Confidence is a huge economic driver in the RV business. According to a report by NASDAQ.com, if consumers are uncertain about their own situations, they don’t go out and buy an RV.

With the U.S. economy still limping, Thor Industries Inc. has naturally struggled with earnings stability. The five-year stability factor is a 47 on a scale of 0 (calm) to 99 (erratic).

Yet Thor has reassured investors with a solid dividend record. During the recession, the dividend was never reduced. Afterward, increases grew aggressively. The quarterly payout has been raised from 7 cents a share in mid-2010 to 18 cents a share for a 2% annual yield.
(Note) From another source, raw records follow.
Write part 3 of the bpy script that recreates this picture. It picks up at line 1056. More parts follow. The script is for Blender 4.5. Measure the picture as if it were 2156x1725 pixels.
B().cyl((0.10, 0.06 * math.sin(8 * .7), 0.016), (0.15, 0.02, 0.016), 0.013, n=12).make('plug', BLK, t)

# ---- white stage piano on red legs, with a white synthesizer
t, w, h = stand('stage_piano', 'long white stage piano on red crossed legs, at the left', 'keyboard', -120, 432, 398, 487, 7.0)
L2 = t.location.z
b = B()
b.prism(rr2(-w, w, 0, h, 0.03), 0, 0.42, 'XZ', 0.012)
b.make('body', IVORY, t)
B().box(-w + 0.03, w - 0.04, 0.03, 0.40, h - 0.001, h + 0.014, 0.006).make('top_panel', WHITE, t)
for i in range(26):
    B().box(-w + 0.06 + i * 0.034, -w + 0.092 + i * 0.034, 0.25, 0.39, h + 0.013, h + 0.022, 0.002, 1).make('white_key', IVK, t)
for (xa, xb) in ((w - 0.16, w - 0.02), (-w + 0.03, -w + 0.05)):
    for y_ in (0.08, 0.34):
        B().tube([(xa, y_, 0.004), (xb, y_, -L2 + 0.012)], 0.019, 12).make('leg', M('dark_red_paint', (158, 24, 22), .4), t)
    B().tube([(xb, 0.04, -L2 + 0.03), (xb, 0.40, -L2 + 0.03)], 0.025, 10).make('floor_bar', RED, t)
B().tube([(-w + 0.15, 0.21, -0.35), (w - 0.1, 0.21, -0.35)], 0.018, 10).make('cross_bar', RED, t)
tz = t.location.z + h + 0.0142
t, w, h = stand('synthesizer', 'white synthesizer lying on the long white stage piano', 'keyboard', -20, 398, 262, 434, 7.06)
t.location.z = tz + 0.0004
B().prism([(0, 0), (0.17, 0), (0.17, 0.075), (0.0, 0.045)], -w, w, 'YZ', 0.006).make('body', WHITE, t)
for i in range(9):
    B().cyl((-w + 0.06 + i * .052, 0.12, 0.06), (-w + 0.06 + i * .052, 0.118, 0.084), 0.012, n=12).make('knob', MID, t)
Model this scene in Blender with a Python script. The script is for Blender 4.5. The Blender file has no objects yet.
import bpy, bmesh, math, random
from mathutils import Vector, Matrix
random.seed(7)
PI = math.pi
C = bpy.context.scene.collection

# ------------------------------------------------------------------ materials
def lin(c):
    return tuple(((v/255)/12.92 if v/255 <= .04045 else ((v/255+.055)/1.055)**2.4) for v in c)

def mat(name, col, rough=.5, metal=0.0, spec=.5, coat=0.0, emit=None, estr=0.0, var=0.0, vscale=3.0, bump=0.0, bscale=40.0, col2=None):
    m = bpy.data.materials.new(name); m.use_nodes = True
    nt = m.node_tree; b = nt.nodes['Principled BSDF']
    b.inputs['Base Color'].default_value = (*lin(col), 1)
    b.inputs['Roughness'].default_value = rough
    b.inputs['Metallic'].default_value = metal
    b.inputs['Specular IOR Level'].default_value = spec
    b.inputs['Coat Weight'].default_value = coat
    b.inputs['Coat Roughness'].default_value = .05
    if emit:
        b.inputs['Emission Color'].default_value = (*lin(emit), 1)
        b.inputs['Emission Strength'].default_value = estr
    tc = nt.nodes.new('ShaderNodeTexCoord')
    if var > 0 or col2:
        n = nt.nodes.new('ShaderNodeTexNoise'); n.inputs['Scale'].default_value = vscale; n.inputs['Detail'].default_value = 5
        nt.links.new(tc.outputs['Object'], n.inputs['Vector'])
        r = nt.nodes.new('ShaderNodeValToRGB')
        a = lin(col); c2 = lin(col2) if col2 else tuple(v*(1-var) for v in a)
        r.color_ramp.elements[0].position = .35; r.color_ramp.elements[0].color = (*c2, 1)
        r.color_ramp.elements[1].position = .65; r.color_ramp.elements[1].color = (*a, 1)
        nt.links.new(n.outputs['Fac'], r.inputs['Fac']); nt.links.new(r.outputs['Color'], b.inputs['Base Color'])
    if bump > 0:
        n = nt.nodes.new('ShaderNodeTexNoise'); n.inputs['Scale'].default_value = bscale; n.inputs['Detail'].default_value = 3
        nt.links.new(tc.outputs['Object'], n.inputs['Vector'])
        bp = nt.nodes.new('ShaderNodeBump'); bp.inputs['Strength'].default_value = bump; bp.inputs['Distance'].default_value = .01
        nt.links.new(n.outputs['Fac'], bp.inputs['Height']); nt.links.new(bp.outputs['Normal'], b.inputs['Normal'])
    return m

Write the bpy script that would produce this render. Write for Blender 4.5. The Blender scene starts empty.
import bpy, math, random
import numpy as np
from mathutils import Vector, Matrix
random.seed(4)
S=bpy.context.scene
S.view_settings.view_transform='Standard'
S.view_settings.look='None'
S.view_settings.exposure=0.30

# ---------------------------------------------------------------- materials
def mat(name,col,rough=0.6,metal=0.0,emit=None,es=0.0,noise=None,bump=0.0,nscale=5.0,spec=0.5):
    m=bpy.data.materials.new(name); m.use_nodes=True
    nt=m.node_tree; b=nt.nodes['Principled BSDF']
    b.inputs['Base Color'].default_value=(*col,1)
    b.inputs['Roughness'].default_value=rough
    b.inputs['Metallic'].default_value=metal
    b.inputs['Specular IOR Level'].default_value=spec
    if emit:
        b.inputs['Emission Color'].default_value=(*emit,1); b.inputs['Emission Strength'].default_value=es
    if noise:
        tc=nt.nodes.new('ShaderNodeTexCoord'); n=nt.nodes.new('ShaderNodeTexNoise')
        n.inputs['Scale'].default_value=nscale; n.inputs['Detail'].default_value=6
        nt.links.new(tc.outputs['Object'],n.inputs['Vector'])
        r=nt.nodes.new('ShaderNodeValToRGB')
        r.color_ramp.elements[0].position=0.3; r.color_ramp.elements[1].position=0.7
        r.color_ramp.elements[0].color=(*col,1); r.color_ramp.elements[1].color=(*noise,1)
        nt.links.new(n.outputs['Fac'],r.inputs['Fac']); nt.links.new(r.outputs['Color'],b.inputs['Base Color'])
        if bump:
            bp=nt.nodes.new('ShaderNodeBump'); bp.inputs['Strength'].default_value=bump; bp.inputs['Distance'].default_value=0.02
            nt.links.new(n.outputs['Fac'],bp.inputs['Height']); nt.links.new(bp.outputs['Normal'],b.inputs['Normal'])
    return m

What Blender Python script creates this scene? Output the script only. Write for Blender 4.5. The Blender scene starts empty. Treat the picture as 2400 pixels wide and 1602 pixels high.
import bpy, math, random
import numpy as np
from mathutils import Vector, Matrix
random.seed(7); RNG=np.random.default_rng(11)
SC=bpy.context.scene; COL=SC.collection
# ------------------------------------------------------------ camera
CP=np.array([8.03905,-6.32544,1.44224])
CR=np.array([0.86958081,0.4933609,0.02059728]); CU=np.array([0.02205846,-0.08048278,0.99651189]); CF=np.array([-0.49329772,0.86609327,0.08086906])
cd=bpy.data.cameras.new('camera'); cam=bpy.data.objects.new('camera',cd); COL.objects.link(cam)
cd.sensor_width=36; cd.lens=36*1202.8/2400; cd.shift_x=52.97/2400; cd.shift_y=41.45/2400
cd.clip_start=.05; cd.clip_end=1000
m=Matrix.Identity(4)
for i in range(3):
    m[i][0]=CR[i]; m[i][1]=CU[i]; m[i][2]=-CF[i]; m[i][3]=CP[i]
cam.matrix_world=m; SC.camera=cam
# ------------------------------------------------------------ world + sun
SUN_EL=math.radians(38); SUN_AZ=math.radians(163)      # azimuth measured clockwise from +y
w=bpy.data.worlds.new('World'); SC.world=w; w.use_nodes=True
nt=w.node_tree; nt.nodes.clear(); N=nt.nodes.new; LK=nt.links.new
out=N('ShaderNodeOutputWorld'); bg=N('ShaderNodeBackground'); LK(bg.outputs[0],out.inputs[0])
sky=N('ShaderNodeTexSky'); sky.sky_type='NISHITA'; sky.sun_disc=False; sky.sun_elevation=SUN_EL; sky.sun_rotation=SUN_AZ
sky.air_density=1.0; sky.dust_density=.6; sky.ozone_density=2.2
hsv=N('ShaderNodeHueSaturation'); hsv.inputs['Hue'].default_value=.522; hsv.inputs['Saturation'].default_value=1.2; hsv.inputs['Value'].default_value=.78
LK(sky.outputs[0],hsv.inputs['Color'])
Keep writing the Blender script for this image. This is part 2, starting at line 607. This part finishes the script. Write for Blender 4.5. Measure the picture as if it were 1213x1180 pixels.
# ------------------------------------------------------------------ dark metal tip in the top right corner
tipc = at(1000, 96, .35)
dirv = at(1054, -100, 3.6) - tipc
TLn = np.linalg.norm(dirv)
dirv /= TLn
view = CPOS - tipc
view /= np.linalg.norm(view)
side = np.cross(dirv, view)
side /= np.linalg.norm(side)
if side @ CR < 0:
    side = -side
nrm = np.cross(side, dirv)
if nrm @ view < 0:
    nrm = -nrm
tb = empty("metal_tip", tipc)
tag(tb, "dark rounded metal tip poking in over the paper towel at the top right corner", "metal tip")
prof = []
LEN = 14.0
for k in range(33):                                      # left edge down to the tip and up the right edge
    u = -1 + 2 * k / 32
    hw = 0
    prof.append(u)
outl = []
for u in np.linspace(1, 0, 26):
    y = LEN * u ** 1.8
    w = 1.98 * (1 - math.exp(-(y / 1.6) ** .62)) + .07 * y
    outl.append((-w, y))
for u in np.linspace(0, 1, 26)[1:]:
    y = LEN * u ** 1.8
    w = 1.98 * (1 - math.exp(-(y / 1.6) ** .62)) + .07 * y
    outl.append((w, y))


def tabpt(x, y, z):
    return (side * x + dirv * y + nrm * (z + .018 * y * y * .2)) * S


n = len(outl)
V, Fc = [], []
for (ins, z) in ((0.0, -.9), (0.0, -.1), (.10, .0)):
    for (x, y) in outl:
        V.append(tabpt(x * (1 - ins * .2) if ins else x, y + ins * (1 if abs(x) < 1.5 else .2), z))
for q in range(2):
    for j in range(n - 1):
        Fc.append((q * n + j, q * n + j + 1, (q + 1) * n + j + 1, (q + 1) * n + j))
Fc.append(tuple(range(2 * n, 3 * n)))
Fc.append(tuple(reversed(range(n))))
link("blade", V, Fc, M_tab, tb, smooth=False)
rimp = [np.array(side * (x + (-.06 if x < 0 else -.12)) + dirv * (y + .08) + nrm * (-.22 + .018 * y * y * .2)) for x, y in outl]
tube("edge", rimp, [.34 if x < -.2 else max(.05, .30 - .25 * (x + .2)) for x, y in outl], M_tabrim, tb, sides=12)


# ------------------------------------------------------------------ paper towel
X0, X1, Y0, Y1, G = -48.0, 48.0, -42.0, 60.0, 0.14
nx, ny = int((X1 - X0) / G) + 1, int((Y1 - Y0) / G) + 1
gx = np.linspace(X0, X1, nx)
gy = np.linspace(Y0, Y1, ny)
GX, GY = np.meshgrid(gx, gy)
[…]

This is impressive when you consider that the U.S. has not enjoyed a textbook economic recovery. It’s been more of a footnote recovery — hard to find and hard to see.

Thor’s business involves several segments. Towable RVs accounted for 74% of revenue in fiscal 2012 ended in July. Buses and ambulances deliver 14% of revenue, and motorized RVs 12%.

As of June, Thor’s U.S. market share in the towable sector was 38% and in motorized RVs, 21%. For small and midsize buses, market share is about 35%. The buses are mostly sold to government entities.

Thor is not a lone wolf. The RV stocks have some winners. Patrick Industries Inc. (PATK ), though thinly traded, has a Composite Rating of 98. Drew Industries Inc. (DW), which supplies manufacturers with windows, doors and other items, has a Composite Rating of 97. Thor’s Composite Rating also is 97.

The Composite Rating combines all five IBD ratings into a single number.

Thor’s industry group was No. 39 among 197 groups as of Friday’s IBD. Six weeks ago, the group was No. 92. The group, though, includes manufactured home companies — something that Thor does not get into.

The RV business traditionally has had low barriers to entry, but increased regulations have made that less true. Also, developing a dealer network can pose barriers to entry.

Demographics look favorable. By 2020, the number of Americans age 55 to 64 will be 73% higher than in 2000, according to consulting firm AgeWave.